Tortura

Está muy bien escribir. Está muy bien pronunciarse. Está muy bien citar a pensadores franceses y apelar al cuerpo en la plaza pública y a la resistencia y a la solidaridad. Está muy bien. Pero eso qué. Vamos a seguir. A seguir qué. Resistiendo. Pero cómo, dónde. No nos van a callar. Pues sorpresa: sí. Sí nos van a callar. Sí somos desechables, sí somos los puppen. Pero no. Mi sensibilidad es otra: no cinismo, no derrota. Aunque, ahora, no puedo articular nada (pero sí lo hago, fragmentaria e irresponsablemente). No puedo traducir en palabras. ¿Traducir qué? ¿Y quién nos va a leer? ¿Qué vamos a decir, además de lo que ya se dijo? El silencio sería más digno pero también es indigno. Un detalle, nada más. Yo le temo a la tortura. La palabra misma me produce escalofríos. Tortura. Con señas de tortura, dicen las notas. ¿Qué tortura? La tortura es tanto, puede ser tanto. Tengo dos ideas anteriores, infantiles: una visita al museo de la Santa Inquisición en Santo Domingo, donde me enteré de formas de tortura que hubiera preferido no saber. Me arrepiento. Información que no requería. Imaginación que no requería. La otra es un fragmento de Casino Royale, la novela de Ian Fleming (descendamos, descendamos al infierno de la trivialidad): “Bond cerró los ojos y esperó el próximo golpe. Sabía que el principio es lo peor de la tortura. Hay una parábola de agonía. El dolor va en aumento, llega a la cima y luego los nervios se embotan y reaccionan cada vez menos, hasta la inconsciencia y muerte. Todo lo que podía hacer era rogar por alcanzar pronto la cima, rogar para que su espíritu resistiese hasta ese instante y aceptar después la cuesta final, hasta perder el conocimiento. Había sido informado por colegas que habían sobrevivido a torturas de los alemanes y japoneses, que hacia el final se experimentaba un maravilloso periodo de calor y languidez que guiaba a una especie de crepúsculo sensual, donde el dolor se convertía en placer y donde el odio y temor de los torturadores se tornaba en gozo de los torturados. Sabía que se requería una gran fuerza de voluntad para no dejar traslucir este estado de ánimo. Tan pronto como el torturador entrara en sospecha, lo mataría de una vez, evitándose así más molestias, o dejaría que volviera a recobrarse lo suficiente como para que sus nervios regresaran a la primera etapa de la parábola. Luego empezaría de nuevo”.

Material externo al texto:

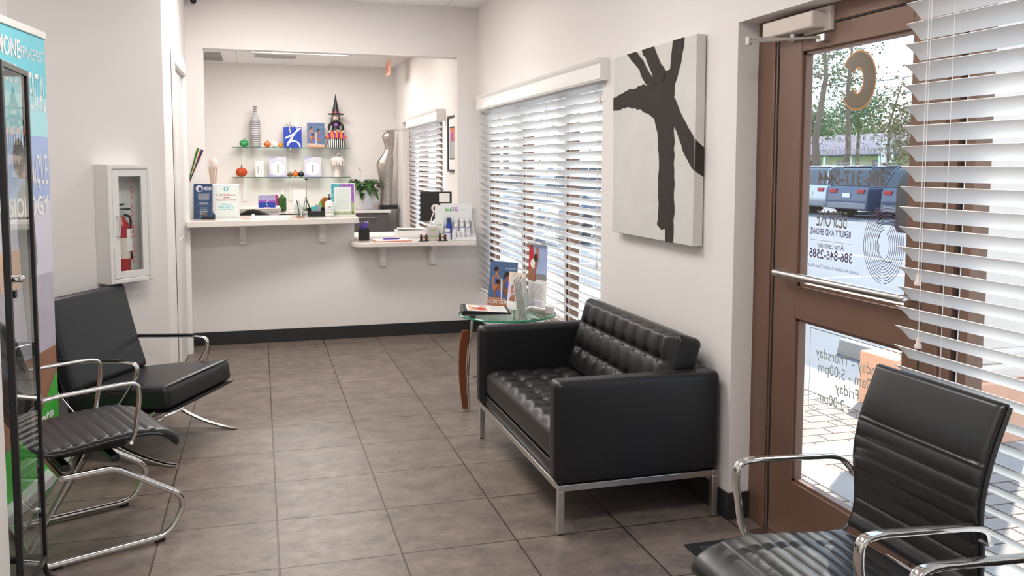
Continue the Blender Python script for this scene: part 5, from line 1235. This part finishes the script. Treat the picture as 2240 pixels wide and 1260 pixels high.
t = thing('wire_stem', 'thin dark plant stake behind the blank white card', 'stake', (1.01, 4.99, .8905)); g = MB(); g.cyl((0, 0, 0), .03, .03, 'black'); g.tube([(0, 0, .03), (0, 0, .42)], .004, 'black', 6); g.ball((0, 0, .42), .018, .012, .012, 'black'); g.build('stake', t)
t = thing('filigree_lamp', 'white filigree lamp glowing at the left edge of the opening', 'lamp', (-.035, 2.5, 1.0555))
g = MB(); g.lathe([(.05, 0), (.055, .01), (.04, .06), (.022, .16), (.022, .25), (.038, .36), (.048, .44), (.040, .50), (.028, .505)], 'cream', 20)
for k_ in range(12):
    a_ = 2*PI*k_/12; g.tube([(.042*math.cos(a_), .042*math.sin(a_), .06), (.024*math.cos(a_+.5), .024*math.sin(a_+.5), .20), (.049*math.cos(a_+1), .049*math.sin(a_+1), .42)], .0035, 'stucco', 5)
g.build('stand', t, sharp=60)
l = bpy.data.lights.new('lamp_glow', 'POINT'); l.energy = 5; l.shadow_soft_size = .04; l.color = (1, .72, .5); lo = bpy.data.objects.new('lamp_glow', l); C.objects.link(lo); lo.location = (.02, .09, .40); lo.parent = t
# framed print on the reception right wall
t = thing('framed_print', 'black framed print with orange and grey abstract figure beside the reception window', 'picture', (2.288, 1.66, 1.43))
g = MB()
for a_, b_ in (((-.02, -.24, 0), (0, .24, .022)), ((-.02, -.24, .538), (0, .24, .56)), ((-.02, -.24, .022), (0, -.218, .538)), ((-.02, .218, .022), (0, .24, .538))): g.box(a_, b_, 'black')
g.build('frame', t, bevel=.001)
g = MB(); g.box((-.008, -.218, .022), (0, .218, .538), 'paper'); p = Panel(g, (-.0083, .218, .022), (0, -1, 0), (0, 0, 1)); p.rect(.05, .10, .38, .43, M['black'], 1); p.rect(.065, .115, .365, .415, M['lgrey'], 2); p.rect(.09, .28, .34, .415, M['orange'], 3); p.ell(.17, .33, .05, .05, M['magenta'], 4)
for i in range(6): p.stroke([(.10+.045*i, .12), (.09+.05*i, .28)], .012, M['txtgrey'], 4)
g.build('artwork', t, fixn=False)

# ================================================================== EXTERIOR
mb = MB(); mb.box((XR2, -14, -.30), (4.38, 40, -.02), 'paver'); o = struct(mb.build('floor_pavement'), 'concrete paver walkway outside the entrance', 'pavement')
g = MB().use('concrete')
for xa, xb in ((2.95, 3.14), (3.95, 4.38)): g.box((xa, -14, -.02), (xb, 40, -.016))
for yy in (-8.2, -5.6, -3.0, -.4, 2.2, 4.8): g.box((3.14, yy-.1, -.02), (3.95, yy+.1, -.016)); g.box((XR2, yy-.1, -.02), (2.95, yy+.1, -.016))
struct(g.build('trim_2'), 'pale concrete bands in the walkway', 'pavement')
g = MB(); g.box((4.38, -14, -.35), (30.5, 60, -.15), 'asphalt'); struct(g.build('floor_parking'), 'grey asphalt parking lot outside the entrance', 'parking lot')
g = MB().use('paint')
for yy in (-6.4, -3.8, -1.15, 1.5, 4.1, 6.8, 9.4, 12, 14.6): g.box((5.6, yy-.05, -.15), (10.8, yy+.05, -.147))
for yy in (4.8, 7.5, 10.2, 12.9, 15.6, 18.3, 21, 23.7): g.box((18, yy-.05, -.15), (23.5, yy+.05, -.147))
g.box((10.95, -10, -.15), (11.1, 50, -.146))
struct(g.build('trim_3'), 'white painted parking lines', 'road marking')
g = MB(); g.box((30.5, -30, -.35), (110, 130, -.05), 'grass'); struct(g.build('floor_lawn'), 'green lawn strip beyond the parking lot', 'lawn')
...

Pero yo no creo esto. Yo creo que es el infierno y ya, sin más. No hay sentido posible y eso es lo que rebela. ¿Y este pensamiento, este machaconeo, de qué sirve? ¿Lo elevado es lo que sirve? No ofrezcamos propuestas (o quizás sí: radicalizar nuestros afectos, cambiar nuestra experiencia inmediata) (sé que no lo voy a hacer, inútil ofrecerlo). ¿Qué unirá a las multitudes? ¿Qué nos rebelará? Lo que temo más, para mí, para los que quiero, es la tortura. Y la siento cerca, rascando el techo, en un departamento de la Narvarte, a cuadras de casa. Este desahogo -compartirlo, sostenerlo en un espacio ínfimo de autonomía- tampoco aporta nada. Es, peor, la postergación de otra cosa que sí debo escribir, que no será útil tampoco, que será borrado también. Ah, el horror. Un horror estruendoso con el volumen hasta abajo.